THE REQUEST: Reproduce the opening lines of the records exactly, up to and including the line in which "def zc(p): return (Vector(p)-CAM).dot(fwd)" occurs.

EXERCISE MATERIALS:
--- --- ---
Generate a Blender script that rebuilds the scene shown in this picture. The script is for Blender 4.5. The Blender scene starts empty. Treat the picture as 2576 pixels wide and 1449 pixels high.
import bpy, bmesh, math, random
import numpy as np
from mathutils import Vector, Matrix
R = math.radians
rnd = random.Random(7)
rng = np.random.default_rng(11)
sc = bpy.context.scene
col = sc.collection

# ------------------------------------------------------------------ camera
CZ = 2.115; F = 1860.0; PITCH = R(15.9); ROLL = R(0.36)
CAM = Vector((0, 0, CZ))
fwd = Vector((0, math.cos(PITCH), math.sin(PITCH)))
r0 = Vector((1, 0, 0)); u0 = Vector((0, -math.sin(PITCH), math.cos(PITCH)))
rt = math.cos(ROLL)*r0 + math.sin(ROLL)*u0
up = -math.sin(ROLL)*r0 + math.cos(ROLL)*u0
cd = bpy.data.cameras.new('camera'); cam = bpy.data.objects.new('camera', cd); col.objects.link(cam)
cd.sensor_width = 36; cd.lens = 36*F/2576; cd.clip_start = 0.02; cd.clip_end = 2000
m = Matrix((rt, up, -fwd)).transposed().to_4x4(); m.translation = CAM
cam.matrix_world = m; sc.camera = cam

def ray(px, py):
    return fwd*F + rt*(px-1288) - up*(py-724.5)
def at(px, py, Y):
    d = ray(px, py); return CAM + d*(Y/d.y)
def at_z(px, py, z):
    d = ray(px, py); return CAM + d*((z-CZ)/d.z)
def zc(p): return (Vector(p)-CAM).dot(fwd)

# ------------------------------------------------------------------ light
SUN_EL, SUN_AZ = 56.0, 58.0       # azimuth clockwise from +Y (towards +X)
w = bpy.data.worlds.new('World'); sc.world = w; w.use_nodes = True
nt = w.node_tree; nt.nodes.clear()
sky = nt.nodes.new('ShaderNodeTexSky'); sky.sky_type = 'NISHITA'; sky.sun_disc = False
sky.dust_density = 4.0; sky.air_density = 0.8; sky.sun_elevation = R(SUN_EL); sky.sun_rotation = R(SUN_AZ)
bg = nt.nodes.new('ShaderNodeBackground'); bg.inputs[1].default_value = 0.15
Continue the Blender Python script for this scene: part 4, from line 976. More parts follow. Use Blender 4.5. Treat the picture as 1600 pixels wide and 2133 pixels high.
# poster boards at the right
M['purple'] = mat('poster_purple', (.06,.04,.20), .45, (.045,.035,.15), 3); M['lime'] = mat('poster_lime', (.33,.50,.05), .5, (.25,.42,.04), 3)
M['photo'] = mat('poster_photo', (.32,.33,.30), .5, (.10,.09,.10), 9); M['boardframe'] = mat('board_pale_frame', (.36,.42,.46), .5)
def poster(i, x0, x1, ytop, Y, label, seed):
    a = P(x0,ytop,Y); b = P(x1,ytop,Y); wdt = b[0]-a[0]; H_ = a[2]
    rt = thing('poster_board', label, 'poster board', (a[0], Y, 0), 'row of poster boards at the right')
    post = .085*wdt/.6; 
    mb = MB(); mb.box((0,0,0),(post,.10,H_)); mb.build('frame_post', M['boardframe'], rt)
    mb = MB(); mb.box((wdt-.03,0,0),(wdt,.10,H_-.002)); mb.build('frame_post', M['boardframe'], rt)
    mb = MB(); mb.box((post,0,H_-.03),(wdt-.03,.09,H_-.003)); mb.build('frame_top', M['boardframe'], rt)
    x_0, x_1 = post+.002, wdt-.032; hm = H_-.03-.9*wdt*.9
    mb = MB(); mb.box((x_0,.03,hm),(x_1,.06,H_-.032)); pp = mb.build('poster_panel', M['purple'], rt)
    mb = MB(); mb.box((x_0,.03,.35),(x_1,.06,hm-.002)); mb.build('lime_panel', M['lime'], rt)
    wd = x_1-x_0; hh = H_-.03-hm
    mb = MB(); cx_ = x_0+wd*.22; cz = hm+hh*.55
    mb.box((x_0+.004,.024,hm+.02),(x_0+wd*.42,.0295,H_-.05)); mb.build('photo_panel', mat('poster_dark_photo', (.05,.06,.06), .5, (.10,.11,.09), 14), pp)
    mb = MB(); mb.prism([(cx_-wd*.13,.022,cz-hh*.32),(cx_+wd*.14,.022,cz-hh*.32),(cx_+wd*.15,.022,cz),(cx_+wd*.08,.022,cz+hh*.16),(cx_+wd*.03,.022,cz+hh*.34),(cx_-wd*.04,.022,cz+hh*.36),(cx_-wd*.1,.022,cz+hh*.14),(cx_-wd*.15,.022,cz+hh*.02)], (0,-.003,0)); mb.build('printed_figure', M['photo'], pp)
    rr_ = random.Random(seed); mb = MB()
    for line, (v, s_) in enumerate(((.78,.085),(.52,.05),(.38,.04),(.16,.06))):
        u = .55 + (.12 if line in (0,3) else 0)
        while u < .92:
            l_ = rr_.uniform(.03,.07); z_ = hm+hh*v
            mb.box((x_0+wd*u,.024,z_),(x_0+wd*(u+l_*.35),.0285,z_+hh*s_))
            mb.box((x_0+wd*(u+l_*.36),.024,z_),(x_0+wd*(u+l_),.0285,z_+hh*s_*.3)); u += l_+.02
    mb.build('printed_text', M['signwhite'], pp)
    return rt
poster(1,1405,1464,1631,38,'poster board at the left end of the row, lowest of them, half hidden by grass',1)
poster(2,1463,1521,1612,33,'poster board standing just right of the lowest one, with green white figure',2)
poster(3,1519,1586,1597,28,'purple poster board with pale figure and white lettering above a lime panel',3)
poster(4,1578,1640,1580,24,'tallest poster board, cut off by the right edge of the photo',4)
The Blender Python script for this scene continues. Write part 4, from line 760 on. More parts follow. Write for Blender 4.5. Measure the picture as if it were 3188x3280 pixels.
--- --- ---
TASK RESPONSE:
Generate a Blender script that rebuilds the scene shown in this picture. The script is for Blender 4.5. The Blender scene starts empty. Treat the picture as 2576 pixels wide and 1449 pixels high.
import bpy, bmesh, math, random
import numpy as np
from mathutils import Vector, Matrix
R = math.radians
rnd = random.Random(7)
rng = np.random.default_rng(11)
sc = bpy.context.scene
col = sc.collection

# ------------------------------------------------------------------ camera
CZ = 2.115; F = 1860.0; PITCH = R(15.9); ROLL = R(0.36)
CAM = Vector((0, 0, CZ))
fwd = Vector((0, math.cos(PITCH), math.sin(PITCH)))
r0 = Vector((1, 0, 0)); u0 = Vector((0, -math.sin(PITCH), math.cos(PITCH)))
rt = math.cos(ROLL)*r0 + math.sin(ROLL)*u0
up = -math.sin(ROLL)*r0 + math.cos(ROLL)*u0
cd = bpy.data.cameras.new('camera'); cam = bpy.data.objects.new('camera', cd); col.objects.link(cam)
cd.sensor_width = 36; cd.lens = 36*F/2576; cd.clip_start = 0.02; cd.clip_end = 2000
m = Matrix((rt, up, -fwd)).transposed().to_4x4(); m.translation = CAM
cam.matrix_world = m; sc.camera = cam

def ray(px, py):
    return fwd*F + rt*(px-1288) - up*(py-724.5)
def at(px, py, Y):
    d = ray(px, py); return CAM + d*(Y/d.y)
def at_z(px, py, z):
    d = ray(px, py); return CAM + d*((z-CZ)/d.z)
def zc(p): return (Vector(p)-CAM).dot(fwd)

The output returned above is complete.